Bayrou retorted that Cohn-Bendit was in no position to hand out insults, as he was himself responsible for a "number of ignominies". Challenged by the Green leader to provide examples, Bayrou went on the attack.

"For example, I myself find it ignoble to have pushed and justified acts, with regard to children, that I cannot accept," a none too thinly veiled reference to a controversial 1975 publication by Cohn-Bendit.

In the book, The Grand Bazaar, Cohn-Bendit described what he said were encounters with children while he lived in a radical commune in Germany and appeared to suggest that he had exchanged intimate caresses with them.

When, in 2001, the earlier writings threatened his new career in European politics he strongly defended himself against charges of paedophilia and received the support of the parents who were former members of the community.
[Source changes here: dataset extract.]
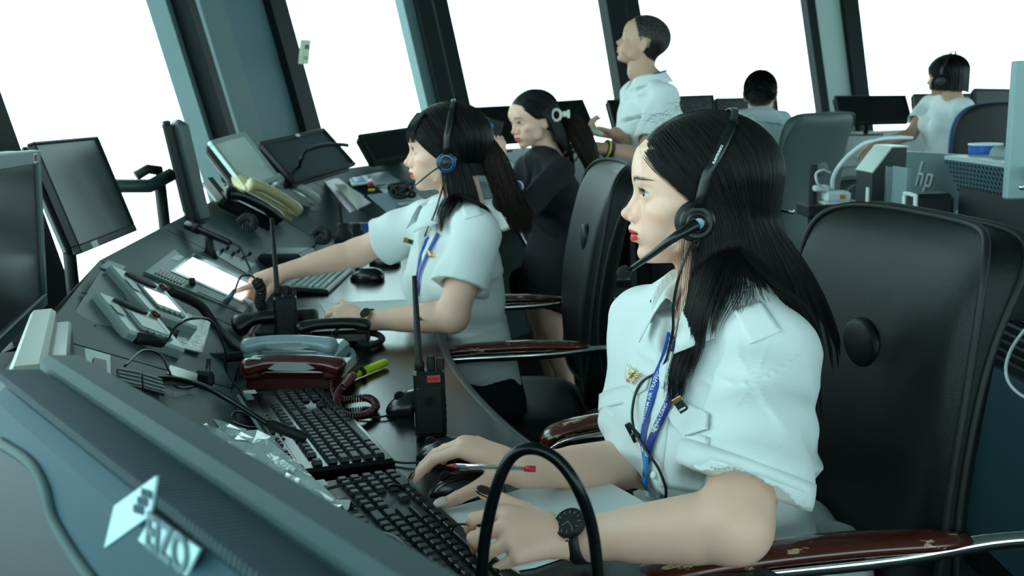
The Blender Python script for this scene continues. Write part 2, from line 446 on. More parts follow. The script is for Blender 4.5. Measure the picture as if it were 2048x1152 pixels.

The rest of the debate was almost as stormy. At one point leftist leader Jean-Luc Melenchon told moderating journalist Arlette Chabot to "Go to hell" because he felt she had not given him enough time to speak.

Marine Le Pen, daughter of far right leader Jean-Marie Le Pen, accused anti-capitalist Olivier Besancenot of talking down to the French, leading him to reply: "When I listen to you I feel like joining a protest march."

And when Cohn-Bendit referred to his grand parents' deaths in a German concentration camp, Le Pen hit back: "And mine died on a German mine. Let's not have a competition over the dead!"

Summarising the debate, Chabot told viewers: "The idea was to encourage electors to turn out to vote. I'm not sure we managed that."

Despite the media storm stirred up by the debate, Bayrou said Friday that he stood by what he had said, saying that he had not read the Cohn-Bendit until a few days before the debate and had been shocked by the child sex passage.

"This is a subject that gets me angry. I stand by that, it's in my nature," he said. "If you read the text the air of truthfulness strikes you."

Cohn-Bendit tried to play down the dispute, and said the episode in his book was a "page of provocation that I denounced myself in 2001."